Great Neck did not launch a ‘war on Christmas’, but chose to
use generic greetings as sterile as ultra-pasteurized milk. Sterile is safe,
but lacks flavor and the conviction of accepted risk. Instead of the ideal of
inclusive multiculturalism, we got homogeny. One other way modernity obscured
intercultural understanding is in the Catholic mass: This year, I attended a Christmas
Eve service in Korea, where the pastor recited an age-old Eucharistic prayer,
brought back by Pope Benedict XVI, which invoked ancient Jewish leaders
Melchisedech and Abraham. Ironically, the prayer had been suppressed during
Vatican II, when dialogue with other faiths was encouraged.

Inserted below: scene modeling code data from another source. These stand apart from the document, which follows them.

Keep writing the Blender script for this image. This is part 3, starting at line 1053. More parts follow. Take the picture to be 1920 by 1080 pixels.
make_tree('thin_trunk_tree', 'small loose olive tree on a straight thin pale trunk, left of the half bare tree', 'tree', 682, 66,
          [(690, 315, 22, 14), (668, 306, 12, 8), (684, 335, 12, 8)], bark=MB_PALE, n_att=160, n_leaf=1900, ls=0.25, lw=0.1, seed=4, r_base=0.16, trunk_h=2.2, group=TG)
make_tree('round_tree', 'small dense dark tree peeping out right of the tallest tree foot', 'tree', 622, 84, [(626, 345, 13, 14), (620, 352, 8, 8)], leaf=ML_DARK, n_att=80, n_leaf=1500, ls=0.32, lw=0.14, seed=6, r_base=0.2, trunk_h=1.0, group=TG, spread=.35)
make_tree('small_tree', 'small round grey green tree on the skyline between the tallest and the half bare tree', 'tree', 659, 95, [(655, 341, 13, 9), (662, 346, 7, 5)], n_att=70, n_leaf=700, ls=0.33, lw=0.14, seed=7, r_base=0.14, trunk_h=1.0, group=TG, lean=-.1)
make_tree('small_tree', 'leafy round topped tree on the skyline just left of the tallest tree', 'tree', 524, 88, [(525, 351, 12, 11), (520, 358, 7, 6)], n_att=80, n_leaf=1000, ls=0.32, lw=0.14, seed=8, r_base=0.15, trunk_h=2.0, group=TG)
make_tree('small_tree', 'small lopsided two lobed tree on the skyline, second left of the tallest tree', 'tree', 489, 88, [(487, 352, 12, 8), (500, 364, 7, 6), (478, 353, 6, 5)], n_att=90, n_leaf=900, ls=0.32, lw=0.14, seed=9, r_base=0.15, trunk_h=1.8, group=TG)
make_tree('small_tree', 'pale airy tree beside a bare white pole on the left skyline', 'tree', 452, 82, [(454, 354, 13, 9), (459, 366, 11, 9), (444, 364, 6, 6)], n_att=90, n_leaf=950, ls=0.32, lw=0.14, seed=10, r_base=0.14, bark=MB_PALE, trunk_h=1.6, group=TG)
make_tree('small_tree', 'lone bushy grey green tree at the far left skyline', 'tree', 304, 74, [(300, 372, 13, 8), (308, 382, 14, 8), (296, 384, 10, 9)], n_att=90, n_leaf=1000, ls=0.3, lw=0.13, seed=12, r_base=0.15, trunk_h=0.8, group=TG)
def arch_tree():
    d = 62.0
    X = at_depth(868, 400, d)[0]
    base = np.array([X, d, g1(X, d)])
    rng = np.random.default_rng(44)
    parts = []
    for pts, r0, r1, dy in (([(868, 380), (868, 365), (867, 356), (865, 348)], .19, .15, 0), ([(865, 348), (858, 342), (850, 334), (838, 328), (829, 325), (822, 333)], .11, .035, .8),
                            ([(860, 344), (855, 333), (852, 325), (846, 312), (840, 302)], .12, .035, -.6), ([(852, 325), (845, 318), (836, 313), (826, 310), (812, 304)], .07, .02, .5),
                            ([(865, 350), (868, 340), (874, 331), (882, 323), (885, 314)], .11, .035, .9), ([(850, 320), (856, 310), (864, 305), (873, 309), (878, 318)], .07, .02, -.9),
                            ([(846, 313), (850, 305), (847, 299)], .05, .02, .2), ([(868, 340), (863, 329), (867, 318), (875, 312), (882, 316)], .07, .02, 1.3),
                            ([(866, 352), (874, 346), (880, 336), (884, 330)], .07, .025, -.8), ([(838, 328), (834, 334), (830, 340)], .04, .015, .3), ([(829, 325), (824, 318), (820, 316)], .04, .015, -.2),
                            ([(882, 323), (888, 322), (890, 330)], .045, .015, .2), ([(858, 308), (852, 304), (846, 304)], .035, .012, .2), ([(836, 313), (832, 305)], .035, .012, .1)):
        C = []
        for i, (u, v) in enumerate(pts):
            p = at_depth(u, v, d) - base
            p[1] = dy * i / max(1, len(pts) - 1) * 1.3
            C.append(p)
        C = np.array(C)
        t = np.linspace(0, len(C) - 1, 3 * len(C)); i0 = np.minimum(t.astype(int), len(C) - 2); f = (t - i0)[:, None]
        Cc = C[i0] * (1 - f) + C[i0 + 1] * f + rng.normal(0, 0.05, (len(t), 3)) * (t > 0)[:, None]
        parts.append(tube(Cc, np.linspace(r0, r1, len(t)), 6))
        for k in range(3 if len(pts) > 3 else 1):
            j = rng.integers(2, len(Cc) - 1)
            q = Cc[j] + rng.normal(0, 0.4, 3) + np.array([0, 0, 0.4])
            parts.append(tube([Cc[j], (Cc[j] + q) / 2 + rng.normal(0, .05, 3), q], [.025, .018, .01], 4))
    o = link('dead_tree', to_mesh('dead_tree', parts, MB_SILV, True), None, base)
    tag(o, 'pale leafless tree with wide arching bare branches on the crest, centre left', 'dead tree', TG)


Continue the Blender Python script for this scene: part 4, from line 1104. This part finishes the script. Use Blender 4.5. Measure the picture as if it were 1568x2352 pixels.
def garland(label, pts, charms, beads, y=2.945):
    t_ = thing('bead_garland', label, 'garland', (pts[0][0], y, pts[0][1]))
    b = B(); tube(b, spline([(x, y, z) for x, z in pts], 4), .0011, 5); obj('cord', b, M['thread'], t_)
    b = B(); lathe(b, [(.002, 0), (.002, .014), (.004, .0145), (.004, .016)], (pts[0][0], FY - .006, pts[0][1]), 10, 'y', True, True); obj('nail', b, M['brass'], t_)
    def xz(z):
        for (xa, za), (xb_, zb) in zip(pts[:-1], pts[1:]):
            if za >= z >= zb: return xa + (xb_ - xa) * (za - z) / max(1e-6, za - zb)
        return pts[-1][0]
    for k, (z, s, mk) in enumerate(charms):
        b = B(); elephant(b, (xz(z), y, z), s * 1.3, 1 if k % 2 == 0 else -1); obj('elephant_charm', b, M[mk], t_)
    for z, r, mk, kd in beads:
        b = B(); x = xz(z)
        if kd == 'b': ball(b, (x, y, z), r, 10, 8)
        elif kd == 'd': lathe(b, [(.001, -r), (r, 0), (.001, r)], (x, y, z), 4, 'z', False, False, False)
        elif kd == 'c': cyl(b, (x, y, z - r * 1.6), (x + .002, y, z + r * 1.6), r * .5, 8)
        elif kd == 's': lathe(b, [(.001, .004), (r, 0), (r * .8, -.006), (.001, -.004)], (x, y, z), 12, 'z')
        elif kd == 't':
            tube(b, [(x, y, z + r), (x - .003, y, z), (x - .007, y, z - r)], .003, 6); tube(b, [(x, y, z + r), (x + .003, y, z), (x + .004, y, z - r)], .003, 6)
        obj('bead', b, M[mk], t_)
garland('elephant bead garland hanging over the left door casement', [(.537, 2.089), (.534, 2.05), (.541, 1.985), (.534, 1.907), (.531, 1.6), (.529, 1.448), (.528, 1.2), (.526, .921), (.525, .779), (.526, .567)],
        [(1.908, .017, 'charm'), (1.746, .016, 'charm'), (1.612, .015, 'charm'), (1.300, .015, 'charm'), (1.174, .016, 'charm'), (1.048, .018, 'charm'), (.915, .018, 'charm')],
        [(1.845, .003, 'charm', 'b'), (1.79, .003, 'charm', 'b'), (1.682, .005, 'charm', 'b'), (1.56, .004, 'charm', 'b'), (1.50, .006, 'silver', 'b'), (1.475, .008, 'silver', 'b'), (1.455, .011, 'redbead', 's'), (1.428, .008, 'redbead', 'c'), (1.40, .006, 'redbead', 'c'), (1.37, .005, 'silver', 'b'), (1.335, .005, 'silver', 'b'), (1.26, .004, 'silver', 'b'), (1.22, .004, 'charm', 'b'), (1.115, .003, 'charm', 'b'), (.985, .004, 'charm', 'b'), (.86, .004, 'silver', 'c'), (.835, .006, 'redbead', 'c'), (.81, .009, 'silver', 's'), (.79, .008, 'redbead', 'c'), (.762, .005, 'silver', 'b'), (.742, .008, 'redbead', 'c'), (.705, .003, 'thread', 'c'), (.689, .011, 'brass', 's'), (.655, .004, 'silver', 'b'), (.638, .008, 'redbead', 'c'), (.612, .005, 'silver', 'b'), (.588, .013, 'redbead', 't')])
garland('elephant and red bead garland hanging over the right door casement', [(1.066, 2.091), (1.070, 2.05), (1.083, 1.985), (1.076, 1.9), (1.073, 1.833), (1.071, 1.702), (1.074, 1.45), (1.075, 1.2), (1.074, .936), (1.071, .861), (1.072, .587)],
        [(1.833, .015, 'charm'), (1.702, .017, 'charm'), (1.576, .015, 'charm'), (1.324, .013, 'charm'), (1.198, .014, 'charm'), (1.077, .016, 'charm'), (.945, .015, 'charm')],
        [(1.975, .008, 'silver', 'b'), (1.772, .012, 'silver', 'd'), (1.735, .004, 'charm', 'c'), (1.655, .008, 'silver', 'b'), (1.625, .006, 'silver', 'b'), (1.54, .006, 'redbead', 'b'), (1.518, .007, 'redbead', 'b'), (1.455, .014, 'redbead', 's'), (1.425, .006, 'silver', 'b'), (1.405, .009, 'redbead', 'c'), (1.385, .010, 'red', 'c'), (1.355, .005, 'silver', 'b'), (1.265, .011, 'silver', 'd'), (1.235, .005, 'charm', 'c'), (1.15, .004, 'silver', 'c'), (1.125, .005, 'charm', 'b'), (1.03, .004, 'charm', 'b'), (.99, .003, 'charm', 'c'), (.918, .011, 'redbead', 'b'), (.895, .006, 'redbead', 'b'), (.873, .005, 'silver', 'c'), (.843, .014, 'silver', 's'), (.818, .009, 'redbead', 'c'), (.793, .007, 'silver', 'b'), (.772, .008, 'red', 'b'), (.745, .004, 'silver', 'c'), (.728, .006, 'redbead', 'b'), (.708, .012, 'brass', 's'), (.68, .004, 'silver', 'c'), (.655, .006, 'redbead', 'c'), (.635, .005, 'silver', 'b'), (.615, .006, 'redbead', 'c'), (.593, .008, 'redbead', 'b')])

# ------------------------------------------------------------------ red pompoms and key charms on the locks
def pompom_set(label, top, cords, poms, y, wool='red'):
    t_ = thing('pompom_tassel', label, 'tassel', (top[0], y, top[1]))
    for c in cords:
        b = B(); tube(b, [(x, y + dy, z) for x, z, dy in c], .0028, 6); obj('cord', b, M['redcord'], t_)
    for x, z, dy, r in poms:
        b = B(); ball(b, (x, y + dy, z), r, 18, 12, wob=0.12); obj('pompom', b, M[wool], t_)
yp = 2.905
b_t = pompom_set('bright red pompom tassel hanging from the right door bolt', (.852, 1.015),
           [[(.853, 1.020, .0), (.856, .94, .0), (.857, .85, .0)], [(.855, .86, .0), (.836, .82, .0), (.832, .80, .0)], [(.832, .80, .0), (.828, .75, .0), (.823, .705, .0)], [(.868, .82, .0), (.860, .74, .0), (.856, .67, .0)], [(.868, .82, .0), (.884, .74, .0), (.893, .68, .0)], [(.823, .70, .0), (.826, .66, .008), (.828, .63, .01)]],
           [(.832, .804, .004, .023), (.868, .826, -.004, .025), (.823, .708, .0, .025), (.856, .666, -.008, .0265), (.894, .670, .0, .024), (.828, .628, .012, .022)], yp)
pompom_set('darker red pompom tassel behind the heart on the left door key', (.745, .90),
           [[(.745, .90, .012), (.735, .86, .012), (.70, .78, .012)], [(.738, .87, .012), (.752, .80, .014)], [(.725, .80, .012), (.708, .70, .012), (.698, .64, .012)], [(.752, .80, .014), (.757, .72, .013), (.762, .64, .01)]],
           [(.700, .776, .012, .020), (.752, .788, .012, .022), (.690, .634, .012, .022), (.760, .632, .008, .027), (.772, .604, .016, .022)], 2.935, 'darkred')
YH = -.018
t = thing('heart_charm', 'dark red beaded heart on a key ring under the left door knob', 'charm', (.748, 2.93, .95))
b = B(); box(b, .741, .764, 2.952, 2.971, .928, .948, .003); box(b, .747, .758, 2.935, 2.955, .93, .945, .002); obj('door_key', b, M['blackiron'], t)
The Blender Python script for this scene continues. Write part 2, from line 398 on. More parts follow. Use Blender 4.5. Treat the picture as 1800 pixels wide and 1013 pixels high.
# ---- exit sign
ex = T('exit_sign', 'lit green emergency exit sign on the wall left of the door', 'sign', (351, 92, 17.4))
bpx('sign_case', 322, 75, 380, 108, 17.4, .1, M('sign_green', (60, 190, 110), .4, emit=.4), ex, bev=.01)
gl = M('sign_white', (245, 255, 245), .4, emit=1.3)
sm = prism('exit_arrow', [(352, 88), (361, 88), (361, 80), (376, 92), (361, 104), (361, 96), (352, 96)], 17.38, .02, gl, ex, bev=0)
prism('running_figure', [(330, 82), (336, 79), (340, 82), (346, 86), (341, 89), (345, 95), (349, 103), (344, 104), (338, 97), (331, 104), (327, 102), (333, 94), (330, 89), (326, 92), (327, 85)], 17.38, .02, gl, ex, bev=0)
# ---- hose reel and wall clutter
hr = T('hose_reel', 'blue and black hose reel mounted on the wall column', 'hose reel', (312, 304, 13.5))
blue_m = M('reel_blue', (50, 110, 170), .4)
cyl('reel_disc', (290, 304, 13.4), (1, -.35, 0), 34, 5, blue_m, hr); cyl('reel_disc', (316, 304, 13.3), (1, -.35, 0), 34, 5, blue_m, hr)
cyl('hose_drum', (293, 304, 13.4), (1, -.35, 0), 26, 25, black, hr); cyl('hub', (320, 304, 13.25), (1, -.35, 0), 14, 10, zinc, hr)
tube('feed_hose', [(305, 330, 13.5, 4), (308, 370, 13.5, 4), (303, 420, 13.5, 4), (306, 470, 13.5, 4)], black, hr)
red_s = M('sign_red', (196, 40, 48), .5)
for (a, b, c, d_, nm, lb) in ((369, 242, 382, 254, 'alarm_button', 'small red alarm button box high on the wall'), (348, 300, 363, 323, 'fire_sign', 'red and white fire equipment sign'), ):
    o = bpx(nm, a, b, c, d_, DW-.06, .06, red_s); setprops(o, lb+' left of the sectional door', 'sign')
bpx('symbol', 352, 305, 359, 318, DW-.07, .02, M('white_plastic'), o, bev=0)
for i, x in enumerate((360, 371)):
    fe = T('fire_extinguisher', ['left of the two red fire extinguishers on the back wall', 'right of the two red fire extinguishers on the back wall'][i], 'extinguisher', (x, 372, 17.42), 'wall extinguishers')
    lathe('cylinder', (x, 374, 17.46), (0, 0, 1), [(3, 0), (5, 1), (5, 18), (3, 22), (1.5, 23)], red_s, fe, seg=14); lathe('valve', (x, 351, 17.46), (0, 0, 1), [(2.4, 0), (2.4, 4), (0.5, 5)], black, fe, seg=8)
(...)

Sometimes modernity eats its own. Increasing materialism of
the Christmas season, since the late 19th century, when Pepsi gave
Santa a red coat, created secular symbols associated with Christmas. So why the
offense when Christmas is no longer primarily focused on the Nativity scene? Secular
Christmas shopping, an offspring from the religiously-motivated charitable acts
of Dickensian days, is the cultural norm. To name such behavior “holiday
shopping” for “holiday gifts” seems to give a line-item corporate focus, rather
than an individual focus, to the shopping season between Thanksgiving and New
Year’s Day. What “happy holidays” speaks to me is the thought that, no matter
your culture, “people ought to spend and benefit corporate bottom lines”. To
embrace Christmas, Hanukkah, or both, is to take back the season from retailers
and bring it back to the people.
Merry Christmas and a Happy New Year!